** start of Input for this task **

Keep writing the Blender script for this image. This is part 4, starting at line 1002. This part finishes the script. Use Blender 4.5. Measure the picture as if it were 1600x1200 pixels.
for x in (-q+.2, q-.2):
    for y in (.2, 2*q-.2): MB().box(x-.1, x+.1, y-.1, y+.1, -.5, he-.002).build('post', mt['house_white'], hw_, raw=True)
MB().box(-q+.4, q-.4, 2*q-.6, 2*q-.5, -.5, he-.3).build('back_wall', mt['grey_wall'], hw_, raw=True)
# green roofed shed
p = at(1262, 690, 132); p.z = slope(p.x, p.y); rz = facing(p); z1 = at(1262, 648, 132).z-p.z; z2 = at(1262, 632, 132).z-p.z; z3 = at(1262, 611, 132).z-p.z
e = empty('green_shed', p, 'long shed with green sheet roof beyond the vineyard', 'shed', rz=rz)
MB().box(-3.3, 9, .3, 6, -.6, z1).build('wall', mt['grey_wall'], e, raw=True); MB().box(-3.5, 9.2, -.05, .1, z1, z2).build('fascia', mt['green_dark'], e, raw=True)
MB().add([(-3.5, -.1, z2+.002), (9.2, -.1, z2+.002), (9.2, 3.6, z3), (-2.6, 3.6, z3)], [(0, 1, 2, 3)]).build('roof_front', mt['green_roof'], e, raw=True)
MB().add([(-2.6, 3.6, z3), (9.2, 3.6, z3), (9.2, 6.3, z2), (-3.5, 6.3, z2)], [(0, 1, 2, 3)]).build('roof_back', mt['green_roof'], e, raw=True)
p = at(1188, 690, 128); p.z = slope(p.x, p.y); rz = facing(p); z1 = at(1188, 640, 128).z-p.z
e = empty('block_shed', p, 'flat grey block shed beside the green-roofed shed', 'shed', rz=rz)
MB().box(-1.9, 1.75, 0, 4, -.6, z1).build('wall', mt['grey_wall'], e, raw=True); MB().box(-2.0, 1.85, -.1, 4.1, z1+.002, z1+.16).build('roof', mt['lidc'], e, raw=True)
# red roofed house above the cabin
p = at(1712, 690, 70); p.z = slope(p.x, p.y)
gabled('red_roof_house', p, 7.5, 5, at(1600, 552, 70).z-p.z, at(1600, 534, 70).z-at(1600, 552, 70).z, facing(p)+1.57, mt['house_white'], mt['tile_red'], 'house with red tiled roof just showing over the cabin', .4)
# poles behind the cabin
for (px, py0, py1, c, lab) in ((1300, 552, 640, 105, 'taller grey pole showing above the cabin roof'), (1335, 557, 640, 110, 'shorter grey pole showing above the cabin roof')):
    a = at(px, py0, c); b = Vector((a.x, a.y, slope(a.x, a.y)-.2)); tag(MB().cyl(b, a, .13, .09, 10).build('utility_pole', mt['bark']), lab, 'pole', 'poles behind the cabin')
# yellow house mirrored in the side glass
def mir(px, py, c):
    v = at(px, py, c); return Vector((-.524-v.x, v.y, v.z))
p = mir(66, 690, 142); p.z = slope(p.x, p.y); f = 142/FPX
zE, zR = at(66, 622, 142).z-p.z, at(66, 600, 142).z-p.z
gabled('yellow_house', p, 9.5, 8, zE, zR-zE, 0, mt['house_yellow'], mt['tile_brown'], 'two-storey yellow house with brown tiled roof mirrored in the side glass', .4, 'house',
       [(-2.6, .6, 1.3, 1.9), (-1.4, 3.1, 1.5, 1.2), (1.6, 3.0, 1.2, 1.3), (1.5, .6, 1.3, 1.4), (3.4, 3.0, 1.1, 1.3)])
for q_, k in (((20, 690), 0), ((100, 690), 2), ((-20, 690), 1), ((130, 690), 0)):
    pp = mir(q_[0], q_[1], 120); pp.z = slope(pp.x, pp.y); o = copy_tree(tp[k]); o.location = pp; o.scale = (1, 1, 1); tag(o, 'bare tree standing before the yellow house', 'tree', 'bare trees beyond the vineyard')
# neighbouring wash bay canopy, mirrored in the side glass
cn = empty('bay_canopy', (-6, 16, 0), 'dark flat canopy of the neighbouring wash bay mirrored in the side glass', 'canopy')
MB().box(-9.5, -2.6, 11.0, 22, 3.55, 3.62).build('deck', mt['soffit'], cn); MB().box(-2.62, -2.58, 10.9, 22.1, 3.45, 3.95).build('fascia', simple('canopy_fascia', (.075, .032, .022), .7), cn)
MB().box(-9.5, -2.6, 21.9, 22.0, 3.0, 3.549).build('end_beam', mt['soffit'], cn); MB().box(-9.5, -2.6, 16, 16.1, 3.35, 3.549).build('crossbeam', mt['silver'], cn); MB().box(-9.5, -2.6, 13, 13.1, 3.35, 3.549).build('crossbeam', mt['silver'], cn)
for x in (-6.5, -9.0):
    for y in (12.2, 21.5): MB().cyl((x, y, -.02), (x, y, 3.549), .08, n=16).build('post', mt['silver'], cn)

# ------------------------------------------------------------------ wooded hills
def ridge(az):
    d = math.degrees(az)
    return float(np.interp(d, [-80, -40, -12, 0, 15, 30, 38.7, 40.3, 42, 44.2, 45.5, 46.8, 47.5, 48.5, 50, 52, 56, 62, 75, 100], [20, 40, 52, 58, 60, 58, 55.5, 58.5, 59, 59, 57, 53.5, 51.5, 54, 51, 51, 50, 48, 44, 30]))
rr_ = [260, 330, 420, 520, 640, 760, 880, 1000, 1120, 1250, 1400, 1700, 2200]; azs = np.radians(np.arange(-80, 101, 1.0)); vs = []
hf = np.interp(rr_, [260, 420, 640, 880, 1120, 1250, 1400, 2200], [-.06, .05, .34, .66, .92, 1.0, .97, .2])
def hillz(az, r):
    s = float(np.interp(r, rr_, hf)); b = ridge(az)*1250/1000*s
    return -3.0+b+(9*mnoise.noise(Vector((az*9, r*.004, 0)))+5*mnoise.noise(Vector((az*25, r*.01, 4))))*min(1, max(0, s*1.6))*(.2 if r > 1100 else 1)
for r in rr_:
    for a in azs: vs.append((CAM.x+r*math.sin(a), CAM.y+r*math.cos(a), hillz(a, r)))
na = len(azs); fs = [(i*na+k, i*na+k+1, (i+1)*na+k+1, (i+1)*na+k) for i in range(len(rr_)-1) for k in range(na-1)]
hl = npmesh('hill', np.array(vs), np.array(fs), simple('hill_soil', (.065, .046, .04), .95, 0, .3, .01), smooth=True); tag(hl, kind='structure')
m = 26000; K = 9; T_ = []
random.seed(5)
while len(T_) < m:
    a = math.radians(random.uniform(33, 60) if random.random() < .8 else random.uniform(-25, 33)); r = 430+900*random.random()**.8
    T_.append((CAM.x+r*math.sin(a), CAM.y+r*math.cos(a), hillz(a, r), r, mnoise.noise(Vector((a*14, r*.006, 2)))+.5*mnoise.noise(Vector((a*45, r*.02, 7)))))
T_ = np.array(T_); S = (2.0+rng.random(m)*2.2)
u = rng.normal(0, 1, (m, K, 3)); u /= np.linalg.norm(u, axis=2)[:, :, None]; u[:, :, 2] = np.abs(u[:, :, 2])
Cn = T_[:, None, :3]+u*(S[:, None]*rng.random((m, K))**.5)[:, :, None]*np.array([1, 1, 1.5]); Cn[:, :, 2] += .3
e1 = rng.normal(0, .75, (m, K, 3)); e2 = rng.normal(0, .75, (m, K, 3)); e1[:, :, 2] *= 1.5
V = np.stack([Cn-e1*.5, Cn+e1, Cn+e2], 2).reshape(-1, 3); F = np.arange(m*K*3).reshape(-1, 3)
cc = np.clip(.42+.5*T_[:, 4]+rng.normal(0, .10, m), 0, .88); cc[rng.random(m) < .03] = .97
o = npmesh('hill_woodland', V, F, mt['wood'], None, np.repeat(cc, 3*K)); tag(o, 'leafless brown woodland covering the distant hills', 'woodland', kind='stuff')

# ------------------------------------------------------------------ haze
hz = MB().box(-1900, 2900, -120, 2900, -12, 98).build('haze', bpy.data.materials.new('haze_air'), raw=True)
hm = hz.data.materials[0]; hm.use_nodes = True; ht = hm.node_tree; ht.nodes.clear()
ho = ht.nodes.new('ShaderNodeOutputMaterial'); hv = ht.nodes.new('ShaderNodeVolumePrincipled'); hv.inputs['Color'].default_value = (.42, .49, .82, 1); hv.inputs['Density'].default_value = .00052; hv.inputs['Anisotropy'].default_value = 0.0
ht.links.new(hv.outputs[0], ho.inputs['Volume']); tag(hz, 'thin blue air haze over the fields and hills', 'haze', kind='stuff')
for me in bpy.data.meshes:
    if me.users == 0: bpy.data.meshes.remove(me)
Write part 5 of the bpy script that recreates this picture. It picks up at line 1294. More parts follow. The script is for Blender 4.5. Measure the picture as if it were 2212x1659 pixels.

** end of Input for this task **

> _Work to complete_: Report only the number of lines in the listing that contain the word "Blender".

> _Correct response_: 2